Judgment, Supreme Court, New York County (Barbara R. Kapnick, J.), entered February 14, 2006, which, upon the prior grant of defendant’s cross motion pursuant to CELR 3211, dismissed the complaint, unanimously affirmed, without costs. Appeal from order, same court and Justice, entered on or about February 6, 2006, unanimously dismissed, without costs, as subsumed within the appeal from the ensuing judgment.

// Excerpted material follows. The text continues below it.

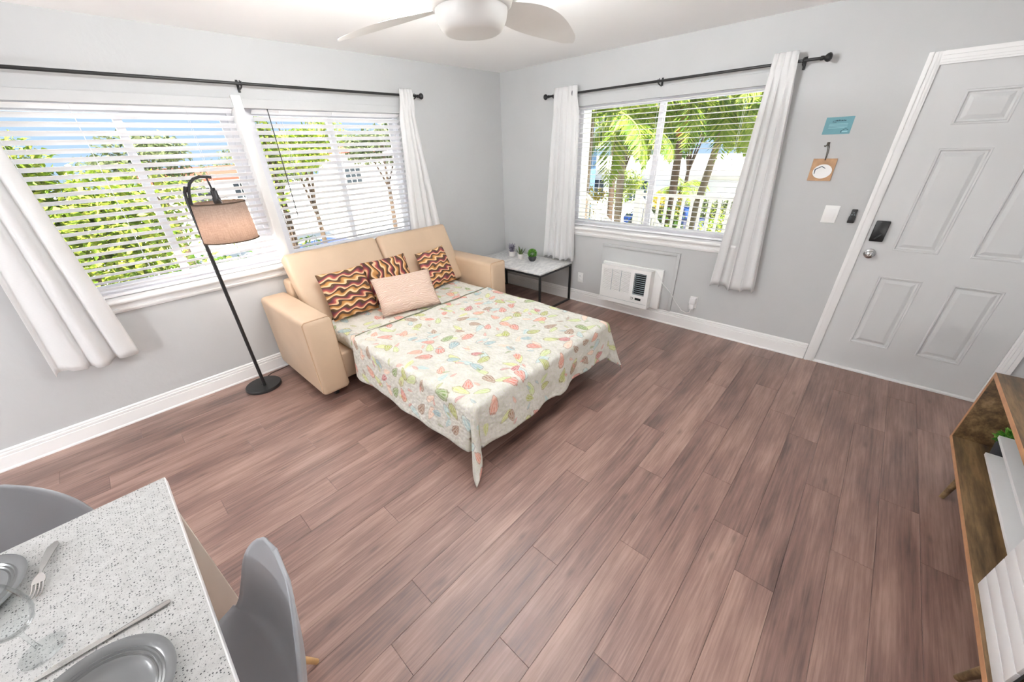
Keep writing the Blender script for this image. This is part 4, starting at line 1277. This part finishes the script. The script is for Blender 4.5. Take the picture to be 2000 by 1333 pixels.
# knife
def flat_tool(name, label, outline, m, loc, ang, thick, cat):
    bm = B(); poly(bm, [(a, b, 0) for a, b in outline], (0, 0, thick))
    me = None
    o = obj(name, bm, m, None, 30, local=True); o.location = loc; o.rotation_euler = (0, 0, ang)
    return tag(o, label, cat)
kn = thing('table_knife', 'steel table knife lying beside the near plate', 'knife', (-4.064, -2.628, TZ2 + 0.0005), rotz=math.atan2(-2.612 + 2.628, -4.293 + 4.064))
bm = B(); lathe(bm, [(0, 0.0), (0.005, 0.001), (0.0078, 0.008), (0.0082, 0.03), (0.0062, 0.07), (0.0048, 0.105), (0.006, 0.112), (0, 0.113)], (0, 0, 0), 16, 'X')
for v in bm.verts: v.co.z = v.co.z * 0.45 + 0.004
obj('handle', bm, 'steel', kn, 50, local=True)
bm = B(); poly(bm, [(0.112, -0.005, 0.003), (0.13, -0.008, 0.003), (0.2, -0.009, 0.003), (0.232, -0.004, 0.003), (0.236, 0.004, 0.003), (0.2, 0.0055, 0.003), (0.112, 0.005, 0.003)], (0, 0, 0.0018)); obj('blade', bm, 'steel', kn, 30, local=True)
fk = thing('table_fork', 'small steel fork lying beside the far plate', 'fork', (-4.262, -2.165, TZ2 + 0.0005), rotz=math.atan2(-2.34 + 2.165, -4.296 + 4.262))
bm = B()
g = []
for i in range(13):
    f = i / 12; x = 0.125 * f; w_ = 0.011 * (1 - f) ** 0.6 + 0.0028 if f < 0.9 else 0.0035; z = 0.004 + 0.012 * math.sin(f * math.pi * 0.6)
    w_ = min(w_, 0.0035 + 0.06 * f) 
    g.append([bm.verts.new((x, -w_, z)), bm.verts.new((x, w_, z)), bm.verts.new((x, w_, z + 0.002)), bm.verts.new((x, -w_, z + 0.002))])
for a, b in zip(g, g[1:]): bridge(bm, a, b)
bm.faces.new(g[0][::-1]); bm.faces.new(g[-1]); obj('handle', bm, 'steel', fk, 40, local=True)
bm = B()
g = []
for i in range(9):
    f = i / 8; x = 0.125 + 0.03 * f; w_ = 0.0035 + 0.0095 * math.sin(min(f, 0.75) / 0.75 * math.pi / 2); z = 0.0155 - 0.005 * f
    g.append([bm.verts.new((x, -w_, z)), bm.verts.new((x, w_, z)), bm.verts.new((x, w_, z + 0.002)), bm.verts.new((x, -w_, z + 0.002))])
for a, b in zip(g, g[1:]): bridge(bm, a, b)
bm.faces.new(g[0][::-1]); bm.faces.new(g[-1]); obj('head', bm, 'steel', fk, 40, local=True)
for i in range(4):
    yy = -0.0105 + 0.007 * i
    bm = B(); tube(bm, [(0.154, yy, 0.0115), (0.17, yy, 0.007), (0.19, yy, 0.006), (0.2, yy, 0.009)], [0.0022, 0.002, 0.0016, 0.001], 6); obj('tine', bm, 'steel', fk, 50, local=True)
# wine glass
gx, gy = -4.285, -2.54
bm = B()
t_ = 0.0012
outer = [(0, 0.0), (0.037, 0.0), (0.0385, 0.001), (0.036, 0.003), (0.012, 0.0065), (0.005, 0.012), (0.0038, 0.03), (0.0038, 0.07), (0.006, 0.08), (0.018, 0.088), (0.034, 0.104), (0.043, 0.125), (0.0455, 0.145), (0.043, 0.17), (0.037, 0.198)]
inner = [(0.037 - t_, 0.198), (0.043 - t_, 0.17), (0.0455 - t_, 0.145), (0.043 - t_, 0.125), (0.033, 0.1055), (0.017, 0.0905), (0, 0.086)]
lathe(bm, outer + inner, (gx, gy, TZ2 + 0.0005), 40)
tag(obj('wine_glass', bm, 'clear_glass', None, 60, org=(gx, gy, TZ2)), 'clear stemmed wine glass on the speckled table', 'wine glass')

# ------------------------------------------------------------------ ceiling fan
FX, FY = -2.47, -2.17
fan = thing('ceiling_fan', 'white three blade ceiling fan with frosted light, cut by the top photo edge', 'ceiling fan', (FX, FY, H))
bm = B(); lathe(bm, [(0, H - 0.001), (0.085, H - 0.001), (0.085, H - 0.03), (0.05, H - 0.06), (0.02, H - 0.065), (0.02, H - 0.1), (0, H - 0.1)], (FX, FY, 0), 40); obj('canopy', bm, 'white_plastic', fan, 40)
bm = B(); lathe(bm, [(0, 2.36), (0.10, 2.36), (0.15, 2.345), (0.166, 2.32), (0.17, 2.24), (0.206, 2.238), (0.207, 2.234), (0.17, 2.231), (0.162, 2.205), (0.155, 2.2), (0.15, 2.197), (0.0, 2.197)], (FX, FY, 0), 56); obj('motor_housing', bm, 'white_plastic', fan, 40)  # thin lip is added to block the ring's steep downward light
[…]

The court properly found that the disposition of the church property and funds at issue were matters within defendant’s ecclesiastical authority and, accordingly, that the relief sought by plaintiffs, i.e., an order mandating that the funds in question be used to restore the subject property for use as a church, would impermissibly involve the court in the governance and administration of a hierarchical church (see Serbian Eastern *357Orthodox Diocese for United States and Canada v Milivojevich, 426 US 696 [1976]; Kedroff v Saint Nicholas Cathedral of Russian Orthodox Church of North America, 344 US 94 [1952]; cf. Jones v Wolf, 443 US 595 [1979]). Plaintiffs’ promissory estoppel claim would, in any event, be unavailing for lack of a specific promise to keep the subject church building in operation as a church if funds were collected for that purpose (see New York City Health & Hosps. Corp. v St. Barnabas Hosp., 10 AD3d 489, 491 [2004]).
We have considered plaintiffs’ remaining contention and find it unavailing. Concur—Tom, J.E, Mazzarelli, Marlow, Nardelli and Sweeny, JJ.